The Vatican bank has written off US$20 million that was invested in an Italian television company at the behest of Cardinal Tarcisio Bertone.

Two years ago, the Vatican’s then-Secretary of State, Cardinal Bertone, ordered the investment in Lux Vide SpA, for “evangelisation”.

The company makes family movies, including films about popes and a series about a bike-riding country priest who helps police solve crimes.

Cardinal Bertone pushed the deal through despite objections from the bank’s director and board members.

They thought the expense was too big and not justifiable, according to current and former bank executives.
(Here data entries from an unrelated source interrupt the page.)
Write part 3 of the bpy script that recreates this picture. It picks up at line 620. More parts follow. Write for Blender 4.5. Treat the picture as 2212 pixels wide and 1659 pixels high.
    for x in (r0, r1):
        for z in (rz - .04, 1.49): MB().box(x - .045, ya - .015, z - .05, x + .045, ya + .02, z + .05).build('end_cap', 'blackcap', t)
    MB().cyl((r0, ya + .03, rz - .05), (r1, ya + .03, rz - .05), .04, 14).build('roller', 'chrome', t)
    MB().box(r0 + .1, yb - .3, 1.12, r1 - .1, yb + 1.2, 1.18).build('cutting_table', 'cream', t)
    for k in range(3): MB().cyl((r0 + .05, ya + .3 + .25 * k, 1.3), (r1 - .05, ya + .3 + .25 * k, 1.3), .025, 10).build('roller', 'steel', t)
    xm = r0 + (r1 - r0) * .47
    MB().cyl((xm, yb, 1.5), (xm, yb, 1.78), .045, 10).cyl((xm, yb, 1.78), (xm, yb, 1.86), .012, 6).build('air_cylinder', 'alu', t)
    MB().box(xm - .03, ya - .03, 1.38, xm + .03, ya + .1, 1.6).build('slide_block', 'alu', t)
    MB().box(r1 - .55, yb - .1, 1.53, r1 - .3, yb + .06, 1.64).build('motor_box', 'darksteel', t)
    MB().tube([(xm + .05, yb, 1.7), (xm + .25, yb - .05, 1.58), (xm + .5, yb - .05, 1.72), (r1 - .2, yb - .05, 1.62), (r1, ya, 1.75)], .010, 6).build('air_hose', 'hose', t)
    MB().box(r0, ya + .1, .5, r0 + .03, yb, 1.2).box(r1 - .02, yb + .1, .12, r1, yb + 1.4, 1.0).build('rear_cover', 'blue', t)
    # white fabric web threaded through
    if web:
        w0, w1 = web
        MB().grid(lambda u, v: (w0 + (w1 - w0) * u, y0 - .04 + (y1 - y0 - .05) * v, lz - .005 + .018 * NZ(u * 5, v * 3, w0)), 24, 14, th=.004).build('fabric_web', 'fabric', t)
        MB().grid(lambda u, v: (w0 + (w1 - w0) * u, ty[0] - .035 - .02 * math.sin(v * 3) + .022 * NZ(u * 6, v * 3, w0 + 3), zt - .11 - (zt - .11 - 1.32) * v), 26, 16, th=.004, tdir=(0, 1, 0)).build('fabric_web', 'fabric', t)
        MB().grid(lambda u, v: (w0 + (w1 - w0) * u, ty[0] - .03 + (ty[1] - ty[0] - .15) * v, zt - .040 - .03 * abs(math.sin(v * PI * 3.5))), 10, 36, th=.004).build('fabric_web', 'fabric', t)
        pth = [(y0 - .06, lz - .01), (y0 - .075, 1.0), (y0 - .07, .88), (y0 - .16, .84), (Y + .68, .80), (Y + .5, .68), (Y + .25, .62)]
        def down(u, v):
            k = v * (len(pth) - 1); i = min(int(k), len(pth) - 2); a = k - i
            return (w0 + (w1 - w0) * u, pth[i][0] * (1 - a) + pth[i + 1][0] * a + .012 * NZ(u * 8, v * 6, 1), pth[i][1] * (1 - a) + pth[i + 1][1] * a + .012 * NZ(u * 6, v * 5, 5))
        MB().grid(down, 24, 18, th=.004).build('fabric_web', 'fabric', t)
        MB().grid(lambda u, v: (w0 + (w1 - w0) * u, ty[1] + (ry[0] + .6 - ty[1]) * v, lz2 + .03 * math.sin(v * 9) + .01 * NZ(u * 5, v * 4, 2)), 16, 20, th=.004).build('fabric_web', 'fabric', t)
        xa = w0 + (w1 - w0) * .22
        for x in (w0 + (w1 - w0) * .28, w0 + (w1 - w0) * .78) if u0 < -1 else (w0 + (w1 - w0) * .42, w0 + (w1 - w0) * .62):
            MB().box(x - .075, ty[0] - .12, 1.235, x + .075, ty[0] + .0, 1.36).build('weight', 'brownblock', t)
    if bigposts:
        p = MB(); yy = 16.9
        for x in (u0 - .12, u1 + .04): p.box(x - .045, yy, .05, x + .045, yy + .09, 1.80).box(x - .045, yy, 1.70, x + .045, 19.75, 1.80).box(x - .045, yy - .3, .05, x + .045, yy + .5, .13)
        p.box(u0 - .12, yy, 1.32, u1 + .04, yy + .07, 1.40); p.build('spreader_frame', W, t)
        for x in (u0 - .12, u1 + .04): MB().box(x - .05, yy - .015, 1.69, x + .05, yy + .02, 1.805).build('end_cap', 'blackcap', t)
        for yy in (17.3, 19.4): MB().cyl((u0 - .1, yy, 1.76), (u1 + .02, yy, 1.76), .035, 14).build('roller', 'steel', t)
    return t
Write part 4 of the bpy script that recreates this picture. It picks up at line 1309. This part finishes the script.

The latter said Cardinal Bertone backed a proposal for the Vatican bank to buy up to 25 percent of Lux Vide in 2010 and, again in 2012.

Both times, the bank’s directors tried to reject the deal, saying it was not in the bank’s interest to invest in television companies and that the price was high.

But the deal was eventually approved. “The board said ‘this is not a good idea’ but could not block the deal,” said a current bank official.

“The message was: the boss (Bertone) wants this.”

Last month, the Vatican booked a loss for the entire amount spent, as part of a wider review of Vatican finances that has also led to the closure of hundreds of accounts at the Institute for Religious Works, as the Vatican bank is officially known.

Cardinal Bertone, who still stands by the decision to invest in the television company, said that when the bank approved the deal it did so with the board’s unanimous consent.

Bertone had a virtual free reign to run the Vatican’s administration under Pope Benedict XVI.

The zeroing of the Lux Vide investment is emblematic of Pope Francis’s effort to loosen ties between the Holy See and Italy’s business and political world.

Francis considers such relationships improper to the Church’s religious mission.

He has instigated an overhaul of the way the Vatican operates, including its finances.

Under the new structure created by Pope Francis, Cardinal Bertone’s successor as Vatican secretary of state, Cardinal Pietro Parolin, has no direct power over any of the financial affairs of the Holy See, including the IOR and APSA, the Vatican’s asset management and investment arm.